La déflagration des « Pandora Papers » au Chili. Le président de la République sur la sellette

Le Procureur général du Chili a lancé une enquête judiciaire sur les implications du président de la République Sebastián Piñera à la suite du scandale retentissant des « Pandora Papers ». L’opposition quant à elle a présenté une accusation constitutionnelle devant le Parlement.

Photo : France 24

Le Ministère public (Procureur général) a annoncé une enquête sur l’affaire de la vente millionnaire par Sebastián Piñera de la mine Dominga, et le placement des montants de la vente dans le paradis fiscal des Iles Vierges Britanniques. Lorsque le scandale des « Pandora Papers » a éclaté, parmi la long liste de noms des leaders du monde impliqués, figure celui de Sebastián Piñera. Tout est parti du Consortium international de journalistes d’investigation, qui a ouvert la boîte du dénommé « Pandora Papers ». Ces journalistes ont travaillé sur plusieurs années et sur presque douze millions de documents et archives et découvert que la richesse de certains leaders politiques ou des milliardaires de ce monde se trouvait dans des paradis fiscaux. 

La nouvelle fit rapidement la une des médias du monde entier. La BBC (Angleterre), El País (Espagne), Reuters (Angleterre), Afp (France), Clarín (Argentine), Infobae (Argentine) ou Sputnik News (Russie), entre autres, ont ainsi remarqué que parmi la liste, figurait celle du président milliardaire de droite, le Chilien Sebastián Piñera. On a ainsi appris qu’en 2010 lors de son premier mandat (2010-2015), il avait vendu à son riche ami Carlos Délano sa part dans le projet minier Dominga pour la somme de 152 millions de dollars. Le paiement de la transaction en trois versements était conditionné à ce que le site ne soit pas déclaré « zone de protection environnementale » ni transformé en réserve nationale. Le projet minier et portuaire fortement contesté dans la région de Coquimbo (centre-nord) est situé dans une réserve nationale hébergeant une grande biodiversité et entre autres 80 % des pingouins de Humboldt. Le journal El País signale que déjà en 2017 on avait initié une enquête au sujet de Dominga, mais la justice chilienne n’avait pas eu accès au document original de l’accord commercial, en anglais, souscrit dans les Iles Vierges Britanniques. 

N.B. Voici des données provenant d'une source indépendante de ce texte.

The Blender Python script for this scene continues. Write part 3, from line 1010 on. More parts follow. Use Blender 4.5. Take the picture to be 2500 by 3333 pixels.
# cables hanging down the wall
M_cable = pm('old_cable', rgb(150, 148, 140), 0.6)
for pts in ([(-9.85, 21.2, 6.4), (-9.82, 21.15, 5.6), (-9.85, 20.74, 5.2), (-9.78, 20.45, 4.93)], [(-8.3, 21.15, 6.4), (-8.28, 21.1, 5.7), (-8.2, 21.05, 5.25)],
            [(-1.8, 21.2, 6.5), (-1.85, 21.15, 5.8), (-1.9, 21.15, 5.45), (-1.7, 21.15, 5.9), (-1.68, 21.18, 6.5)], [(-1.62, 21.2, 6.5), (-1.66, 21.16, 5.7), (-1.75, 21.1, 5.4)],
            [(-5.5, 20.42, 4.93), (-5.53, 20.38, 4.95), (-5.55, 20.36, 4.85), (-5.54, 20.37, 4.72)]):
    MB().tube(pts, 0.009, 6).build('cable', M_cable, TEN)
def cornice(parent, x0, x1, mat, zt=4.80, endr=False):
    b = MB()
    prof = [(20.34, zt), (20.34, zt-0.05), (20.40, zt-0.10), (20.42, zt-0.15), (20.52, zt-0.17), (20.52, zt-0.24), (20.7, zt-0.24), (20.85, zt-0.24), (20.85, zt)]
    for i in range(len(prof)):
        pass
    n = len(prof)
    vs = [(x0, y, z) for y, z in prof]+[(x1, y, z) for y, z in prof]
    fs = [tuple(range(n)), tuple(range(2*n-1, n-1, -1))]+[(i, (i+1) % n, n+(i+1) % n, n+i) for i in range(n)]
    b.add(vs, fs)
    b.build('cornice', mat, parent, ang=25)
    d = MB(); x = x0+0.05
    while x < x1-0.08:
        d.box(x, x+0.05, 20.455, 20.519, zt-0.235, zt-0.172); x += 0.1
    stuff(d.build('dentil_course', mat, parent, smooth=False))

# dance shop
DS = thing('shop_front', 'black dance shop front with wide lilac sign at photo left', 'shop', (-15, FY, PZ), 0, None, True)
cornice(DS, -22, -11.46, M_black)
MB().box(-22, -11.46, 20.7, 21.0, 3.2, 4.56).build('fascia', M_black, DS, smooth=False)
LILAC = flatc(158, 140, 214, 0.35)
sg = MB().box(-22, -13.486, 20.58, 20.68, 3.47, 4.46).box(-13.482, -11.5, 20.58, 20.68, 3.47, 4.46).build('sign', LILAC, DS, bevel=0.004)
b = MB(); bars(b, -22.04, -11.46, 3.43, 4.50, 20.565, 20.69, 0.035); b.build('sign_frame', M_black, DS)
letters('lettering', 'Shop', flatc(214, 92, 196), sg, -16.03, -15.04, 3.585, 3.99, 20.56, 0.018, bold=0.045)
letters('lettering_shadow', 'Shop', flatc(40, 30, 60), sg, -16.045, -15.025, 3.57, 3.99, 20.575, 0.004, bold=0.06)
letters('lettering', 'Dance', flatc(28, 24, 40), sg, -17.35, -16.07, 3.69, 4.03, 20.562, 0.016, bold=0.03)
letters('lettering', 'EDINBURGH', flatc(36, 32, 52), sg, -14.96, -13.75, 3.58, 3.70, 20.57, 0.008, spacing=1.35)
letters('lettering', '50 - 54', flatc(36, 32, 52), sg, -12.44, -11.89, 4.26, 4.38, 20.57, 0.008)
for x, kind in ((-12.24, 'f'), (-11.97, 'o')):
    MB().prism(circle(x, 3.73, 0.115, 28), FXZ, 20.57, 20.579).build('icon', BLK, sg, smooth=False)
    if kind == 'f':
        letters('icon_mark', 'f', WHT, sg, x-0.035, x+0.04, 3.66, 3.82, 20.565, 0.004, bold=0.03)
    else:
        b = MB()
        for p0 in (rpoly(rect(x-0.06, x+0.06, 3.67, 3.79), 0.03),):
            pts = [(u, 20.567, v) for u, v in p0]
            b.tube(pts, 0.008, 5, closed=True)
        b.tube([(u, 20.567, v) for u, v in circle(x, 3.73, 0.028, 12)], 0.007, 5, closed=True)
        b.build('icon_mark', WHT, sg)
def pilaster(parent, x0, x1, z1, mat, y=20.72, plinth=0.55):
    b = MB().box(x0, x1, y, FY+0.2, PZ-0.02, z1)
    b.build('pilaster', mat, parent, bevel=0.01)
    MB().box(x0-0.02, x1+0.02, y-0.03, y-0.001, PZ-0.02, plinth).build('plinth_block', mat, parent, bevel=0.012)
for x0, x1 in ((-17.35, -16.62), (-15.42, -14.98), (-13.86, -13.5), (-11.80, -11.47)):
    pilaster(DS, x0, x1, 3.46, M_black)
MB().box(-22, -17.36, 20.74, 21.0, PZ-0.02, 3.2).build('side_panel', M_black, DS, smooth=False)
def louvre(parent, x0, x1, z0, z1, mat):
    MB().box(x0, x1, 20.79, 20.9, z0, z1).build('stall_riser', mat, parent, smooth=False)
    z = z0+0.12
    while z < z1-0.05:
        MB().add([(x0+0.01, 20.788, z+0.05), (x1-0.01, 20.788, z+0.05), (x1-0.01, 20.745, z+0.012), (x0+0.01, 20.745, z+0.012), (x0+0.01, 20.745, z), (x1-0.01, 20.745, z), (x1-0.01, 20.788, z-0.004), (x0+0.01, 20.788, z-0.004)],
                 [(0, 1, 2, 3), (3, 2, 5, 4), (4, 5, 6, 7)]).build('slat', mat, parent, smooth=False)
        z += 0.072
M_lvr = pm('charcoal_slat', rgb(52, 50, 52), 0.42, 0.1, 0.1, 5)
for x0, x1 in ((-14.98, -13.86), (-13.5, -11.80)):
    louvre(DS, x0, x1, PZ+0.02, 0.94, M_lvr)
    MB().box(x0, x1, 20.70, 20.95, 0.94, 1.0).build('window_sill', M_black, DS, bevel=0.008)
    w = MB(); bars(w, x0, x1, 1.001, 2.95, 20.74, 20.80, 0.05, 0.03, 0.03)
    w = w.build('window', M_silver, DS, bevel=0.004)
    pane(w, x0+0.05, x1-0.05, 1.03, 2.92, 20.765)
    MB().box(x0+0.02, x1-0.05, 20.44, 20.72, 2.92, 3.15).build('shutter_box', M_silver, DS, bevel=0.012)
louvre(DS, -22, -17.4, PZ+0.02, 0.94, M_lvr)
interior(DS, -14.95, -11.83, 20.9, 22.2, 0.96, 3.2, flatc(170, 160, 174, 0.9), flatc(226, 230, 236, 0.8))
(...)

Le Procureur général a pris cette décision considérant que ces faits pourraient constituer des délits de corruption et des délits d’ordre fiscal. La BBC explique pour sa part les détails de Dominga signalant que la vente de ce projet minier a provoqué une polémique depuis quelques années au Chili pour sa proximité avec l’archipel de Humboldt (un ensemble de huit petites îles abritant un des écosystèmes les plus riches du monde) et que, malgré les pressions des groupes de défenseurs environnementaux, Sebastián Piñera est resté totalement indifférent. 

La boîte des « Pandora Papers » contient d’autres révélations sur les sociétés de la famille du président chilien dans des paradis fiscaux et confirme que les actifs que possèdent les quatre enfants Piñera proviennent de donations du père et des gains provenant de ses affaires. On apprend aussi que peu avant son deuxième mandat, en 2018, Piñera avait transféré la société propriétaire du parc Tantauco (situé dans l’île de Chiloé et hébergeant une faune et une flore très riches), aux Iles Vierges Britanniques ainsi qu’a une autre société basée au Luxembourg. La Fondation Future de la famille Piñera Morel, administre ce parc de plus de cent-mille hectares où il existe une très grande diversité. Il semblerait que ces deux sociétés aient été ensuite dissoutes. La fortune du président Sebastián Piñera a fait l’objet de nombreuses enquêtes journalistiques, grâce auxquelles on sait qu’au moins quatre sociétés se trouvent dans le secret des paradis fiscaux et le travail du Consortium de journalistes d’investigation apporte de nouveaux éléments. 

D’autres agences internationales, telles que l’espagnole Efe, ont signalé que les réactions face au scandale ne se sont pas fait attendre, d’autant plus que dans un mois, en novembre, se dérouleront les élections présidentielles. L’opposition pense que l’actuel président ne pourrait peut-être pas terminer son mandat si l’accusation constitutionnelle progressait et les candidats de la droite à cette élection s’inquiètent des retentissements de cet affaire. Le processus politique du Parlement pourrait se terminer par une destitution sans précédent dans le pays.Le lendemain de la déflagration internationale, Piñera rentrait au Chili après une tournée à l’étranger. Il se préparait déjà à son prochain voyage à Glasgow, en Écosse, où il comptait assister à la COP26. Bien sûr, il a dû annuler ce voyage.